Fantasy Flight (the publisher) was aware there was money to be made here, so they built an app that would allow you to “buy” the expansions via IAP and unlock the different decks. When the 64-bit revolution came around, Fantasy Flight was unable (or willing) to pay to rebuild the app for 64-bit and the app was dead.
This rendered the board game nearly unplayable for us, and I was started to learn Android development, so I built an app that would allow you to draw from the various decks, and remembered which cards were drawn, pinned (saved), and which expansion they were for. This took several hours of development in addition to entering all the cards.

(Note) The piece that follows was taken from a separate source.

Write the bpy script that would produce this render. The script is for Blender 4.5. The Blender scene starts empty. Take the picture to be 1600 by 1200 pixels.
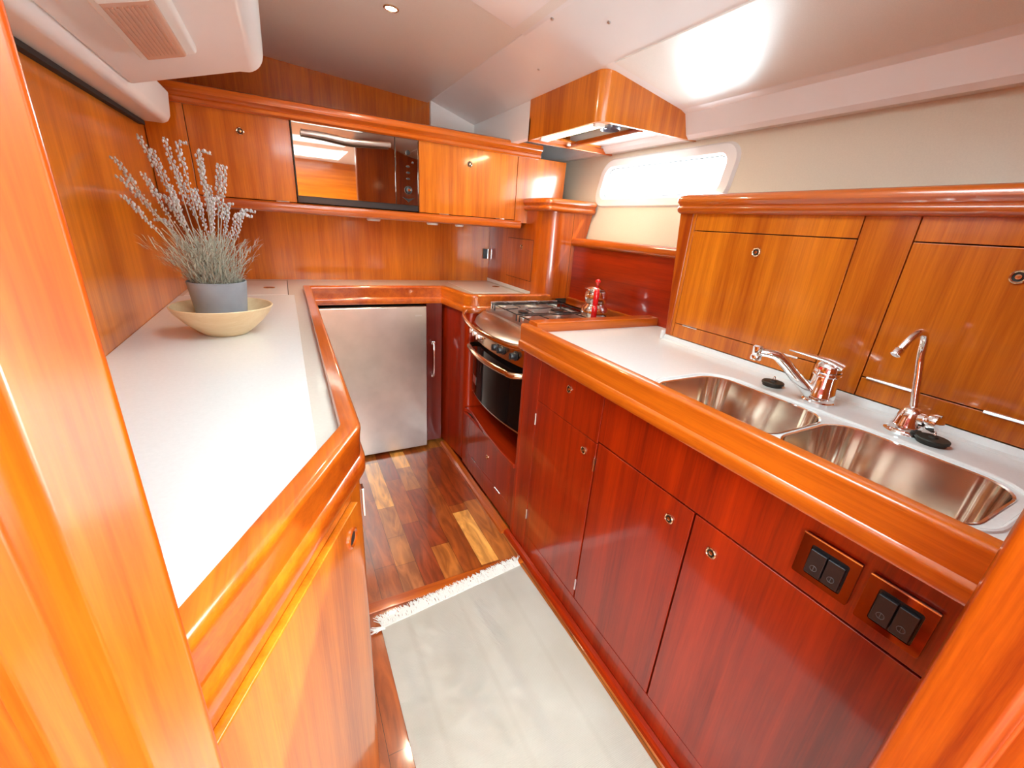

The app was a multi-activity Android application because single-activity-multiple-fragments wasn’t fully established as The Way to build things. The data was stored in SQLite, so all that data entry was copying and pasting and modifying a bunch of INSERT
statements.
The app works and has served us well for years. Now it’s starting to show its age, and I’d like to bring it into 2021, just to see if I can. Here’s what needs to be done:
- replace Java code with Kotlin code (what’s remaining; all new code will be Kotlin)
- replace basic SQLite access with Room
- replace all the activities with a single activity that navigates between multiple fragments
- update Gradle and the Android Gradle Plugin
- support tablets better
I’m expecting that a bunch of this work will require heavy use of Jetpack libraries, which are about as modern as it gets, and I’m excited to get started! I’ll post updates on this blog as I go.